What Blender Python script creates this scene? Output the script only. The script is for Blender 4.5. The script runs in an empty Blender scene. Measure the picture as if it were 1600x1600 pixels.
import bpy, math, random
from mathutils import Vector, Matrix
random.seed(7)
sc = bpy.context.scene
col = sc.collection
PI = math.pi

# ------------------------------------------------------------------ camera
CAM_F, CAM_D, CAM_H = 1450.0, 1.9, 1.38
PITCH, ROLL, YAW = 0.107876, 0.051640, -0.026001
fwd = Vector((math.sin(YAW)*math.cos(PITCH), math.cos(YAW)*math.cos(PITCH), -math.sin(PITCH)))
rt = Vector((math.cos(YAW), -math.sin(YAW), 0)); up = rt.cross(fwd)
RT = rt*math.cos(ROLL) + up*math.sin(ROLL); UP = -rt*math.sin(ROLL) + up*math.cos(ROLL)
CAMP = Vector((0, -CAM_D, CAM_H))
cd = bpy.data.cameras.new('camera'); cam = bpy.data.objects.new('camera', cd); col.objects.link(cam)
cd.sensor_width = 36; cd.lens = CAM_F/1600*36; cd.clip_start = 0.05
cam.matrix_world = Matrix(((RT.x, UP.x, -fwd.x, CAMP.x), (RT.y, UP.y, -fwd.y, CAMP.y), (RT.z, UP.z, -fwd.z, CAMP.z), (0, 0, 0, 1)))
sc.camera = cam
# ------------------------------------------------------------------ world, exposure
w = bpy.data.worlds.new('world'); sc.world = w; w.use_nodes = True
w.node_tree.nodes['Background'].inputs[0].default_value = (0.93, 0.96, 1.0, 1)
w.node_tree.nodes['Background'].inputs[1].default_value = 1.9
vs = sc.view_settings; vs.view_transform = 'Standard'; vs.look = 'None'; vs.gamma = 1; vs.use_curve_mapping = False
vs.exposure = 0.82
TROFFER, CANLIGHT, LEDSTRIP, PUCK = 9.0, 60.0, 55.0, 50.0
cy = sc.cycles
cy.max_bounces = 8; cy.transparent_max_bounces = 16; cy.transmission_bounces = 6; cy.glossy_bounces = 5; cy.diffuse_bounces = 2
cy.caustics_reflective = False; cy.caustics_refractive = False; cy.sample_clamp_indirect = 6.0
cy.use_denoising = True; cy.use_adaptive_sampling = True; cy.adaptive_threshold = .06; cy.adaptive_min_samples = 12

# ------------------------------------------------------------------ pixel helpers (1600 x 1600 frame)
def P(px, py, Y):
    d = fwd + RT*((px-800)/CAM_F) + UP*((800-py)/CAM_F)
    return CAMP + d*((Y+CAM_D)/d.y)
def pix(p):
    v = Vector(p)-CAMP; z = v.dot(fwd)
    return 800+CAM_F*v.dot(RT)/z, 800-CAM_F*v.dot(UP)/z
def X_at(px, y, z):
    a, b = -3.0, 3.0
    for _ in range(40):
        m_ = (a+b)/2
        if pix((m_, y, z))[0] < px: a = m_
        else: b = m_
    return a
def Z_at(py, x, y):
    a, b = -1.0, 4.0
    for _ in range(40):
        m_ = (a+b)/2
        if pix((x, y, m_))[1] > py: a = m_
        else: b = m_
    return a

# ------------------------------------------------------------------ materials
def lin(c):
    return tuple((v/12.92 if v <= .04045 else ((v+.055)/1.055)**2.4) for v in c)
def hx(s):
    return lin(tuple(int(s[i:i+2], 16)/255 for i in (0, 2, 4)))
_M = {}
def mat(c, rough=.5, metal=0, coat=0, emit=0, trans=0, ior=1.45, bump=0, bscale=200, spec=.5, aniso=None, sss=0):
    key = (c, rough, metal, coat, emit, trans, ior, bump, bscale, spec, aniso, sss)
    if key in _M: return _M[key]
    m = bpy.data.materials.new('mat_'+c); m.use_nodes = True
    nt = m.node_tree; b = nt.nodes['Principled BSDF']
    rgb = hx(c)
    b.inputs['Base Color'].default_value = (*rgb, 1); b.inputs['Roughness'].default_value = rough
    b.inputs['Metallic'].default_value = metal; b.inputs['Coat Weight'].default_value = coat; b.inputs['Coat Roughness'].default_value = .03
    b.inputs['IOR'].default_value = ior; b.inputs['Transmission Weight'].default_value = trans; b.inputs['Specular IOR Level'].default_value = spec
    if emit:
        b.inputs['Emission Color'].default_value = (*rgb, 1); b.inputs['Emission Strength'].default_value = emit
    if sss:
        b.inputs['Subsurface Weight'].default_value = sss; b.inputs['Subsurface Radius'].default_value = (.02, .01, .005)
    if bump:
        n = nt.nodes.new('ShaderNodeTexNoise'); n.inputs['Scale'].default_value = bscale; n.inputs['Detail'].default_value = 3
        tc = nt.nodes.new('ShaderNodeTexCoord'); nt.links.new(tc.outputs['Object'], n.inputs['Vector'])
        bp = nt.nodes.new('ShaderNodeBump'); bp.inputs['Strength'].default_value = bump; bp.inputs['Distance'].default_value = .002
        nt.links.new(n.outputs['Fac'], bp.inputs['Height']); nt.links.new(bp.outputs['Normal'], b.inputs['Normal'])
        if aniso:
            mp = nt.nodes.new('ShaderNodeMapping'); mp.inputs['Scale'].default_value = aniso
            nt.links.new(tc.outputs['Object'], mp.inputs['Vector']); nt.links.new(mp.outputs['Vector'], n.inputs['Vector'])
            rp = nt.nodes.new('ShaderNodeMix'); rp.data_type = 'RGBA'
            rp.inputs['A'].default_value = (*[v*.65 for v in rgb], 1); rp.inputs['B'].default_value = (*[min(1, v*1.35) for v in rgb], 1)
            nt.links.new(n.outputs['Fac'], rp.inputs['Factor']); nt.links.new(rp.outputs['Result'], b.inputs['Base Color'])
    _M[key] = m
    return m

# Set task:
Every line of the data above should be reproduced word for word.

# Worked answer:
What Blender Python script creates this scene? Output the script only. The script is for Blender 4.5. The script runs in an empty Blender scene. Measure the picture as if it were 1600x1600 pixels.
import bpy, math, random
from mathutils import Vector, Matrix
random.seed(7)
sc = bpy.context.scene
col = sc.collection
PI = math.pi

# ------------------------------------------------------------------ camera
CAM_F, CAM_D, CAM_H = 1450.0, 1.9, 1.38
PITCH, ROLL, YAW = 0.107876, 0.051640, -0.026001
fwd = Vector((math.sin(YAW)*math.cos(PITCH), math.cos(YAW)*math.cos(PITCH), -math.sin(PITCH)))
rt = Vector((math.cos(YAW), -math.sin(YAW), 0)); up = rt.cross(fwd)
RT = rt*math.cos(ROLL) + up*math.sin(ROLL); UP = -rt*math.sin(ROLL) + up*math.cos(ROLL)
CAMP = Vector((0, -CAM_D, CAM_H))
cd = bpy.data.cameras.new('camera'); cam = bpy.data.objects.new('camera', cd); col.objects.link(cam)
cd.sensor_width = 36; cd.lens = CAM_F/1600*36; cd.clip_start = 0.05
cam.matrix_world = Matrix(((RT.x, UP.x, -fwd.x, CAMP.x), (RT.y, UP.y, -fwd.y, CAMP.y), (RT.z, UP.z, -fwd.z, CAMP.z), (0, 0, 0, 1)))
sc.camera = cam
# ------------------------------------------------------------------ world, exposure
w = bpy.data.worlds.new('world'); sc.world = w; w.use_nodes = True
w.node_tree.nodes['Background'].inputs[0].default_value = (0.93, 0.96, 1.0, 1)
w.node_tree.nodes['Background'].inputs[1].default_value = 1.9
vs = sc.view_settings; vs.view_transform = 'Standard'; vs.look = 'None'; vs.gamma = 1; vs.use_curve_mapping = False
vs.exposure = 0.82
TROFFER, CANLIGHT, LEDSTRIP, PUCK = 9.0, 60.0, 55.0, 50.0
cy = sc.cycles
cy.max_bounces = 8; cy.transparent_max_bounces = 16; cy.transmission_bounces = 6; cy.glossy_bounces = 5; cy.diffuse_bounces = 2
cy.caustics_reflective = False; cy.caustics_refractive = False; cy.sample_clamp_indirect = 6.0
cy.use_denoising = True; cy.use_adaptive_sampling = True; cy.adaptive_threshold = .06; cy.adaptive_min_samples = 12

# ------------------------------------------------------------------ pixel helpers (1600 x 1600 frame)
def P(px, py, Y):
    d = fwd + RT*((px-800)/CAM_F) + UP*((800-py)/CAM_F)
    return CAMP + d*((Y+CAM_D)/d.y)
def pix(p):
    v = Vector(p)-CAMP; z = v.dot(fwd)
    return 800+CAM_F*v.dot(RT)/z, 800-CAM_F*v.dot(UP)/z
def X_at(px, y, z):
    a, b = -3.0, 3.0
    for _ in range(40):
        m_ = (a+b)/2
        if pix((m_, y, z))[0] < px: a = m_
        else: b = m_
    return a
def Z_at(py, x, y):
    a, b = -1.0, 4.0
    for _ in range(40):
        m_ = (a+b)/2
        if pix((x, y, m_))[1] > py: a = m_
        else: b = m_
    return a

# ------------------------------------------------------------------ materials
def lin(c):
    return tuple((v/12.92 if v <= .04045 else ((v+.055)/1.055)**2.4) for v in c)
def hx(s):
    return lin(tuple(int(s[i:i+2], 16)/255 for i in (0, 2, 4)))
_M = {}
def mat(c, rough=.5, metal=0, coat=0, emit=0, trans=0, ior=1.45, bump=0, bscale=200, spec=.5, aniso=None, sss=0):
    key = (c, rough, metal, coat, emit, trans, ior, bump, bscale, spec, aniso, sss)
    if key in _M: return _M[key]
    m = bpy.data.materials.new('mat_'+c); m.use_nodes = True
    nt = m.node_tree; b = nt.nodes['Principled BSDF']
    rgb = hx(c)
    b.inputs['Base Color'].default_value = (*rgb, 1); b.inputs['Roughness'].default_value = rough
    b.inputs['Metallic'].default_value = metal; b.inputs['Coat Weight'].default_value = coat; b.inputs['Coat Roughness'].default_value = .03
    b.inputs['IOR'].default_value = ior; b.inputs['Transmission Weight'].default_value = trans; b.inputs['Specular IOR Level'].default_value = spec
    if emit:
        b.inputs['Emission Color'].default_value = (*rgb, 1); b.inputs['Emission Strength'].default_value = emit
    if sss:
        b.inputs['Subsurface Weight'].default_value = sss; b.inputs['Subsurface Radius'].default_value = (.02, .01, .005)
    if bump:
        n = nt.nodes.new('ShaderNodeTexNoise'); n.inputs['Scale'].default_value = bscale; n.inputs['Detail'].default_value = 3
        tc = nt.nodes.new('ShaderNodeTexCoord'); nt.links.new(tc.outputs['Object'], n.inputs['Vector'])
        bp = nt.nodes.new('ShaderNodeBump'); bp.inputs['Strength'].default_value = bump; bp.inputs['Distance'].default_value = .002
        nt.links.new(n.outputs['Fac'], bp.inputs['Height']); nt.links.new(bp.outputs['Normal'], b.inputs['Normal'])
        if aniso:
            mp = nt.nodes.new('ShaderNodeMapping'); mp.inputs['Scale'].default_value = aniso
            nt.links.new(tc.outputs['Object'], mp.inputs['Vector']); nt.links.new(mp.outputs['Vector'], n.inputs['Vector'])
            rp = nt.nodes.new('ShaderNodeMix'); rp.data_type = 'RGBA'
            rp.inputs['A'].default_value = (*[v*.65 for v in rgb], 1); rp.inputs['B'].default_value = (*[min(1, v*1.35) for v in rgb], 1)
            nt.links.new(n.outputs['Fac'], rp.inputs['Factor']); nt.links.new(rp.outputs['Result'], b.inputs['Base Color'])
    _M[key] = m
    return m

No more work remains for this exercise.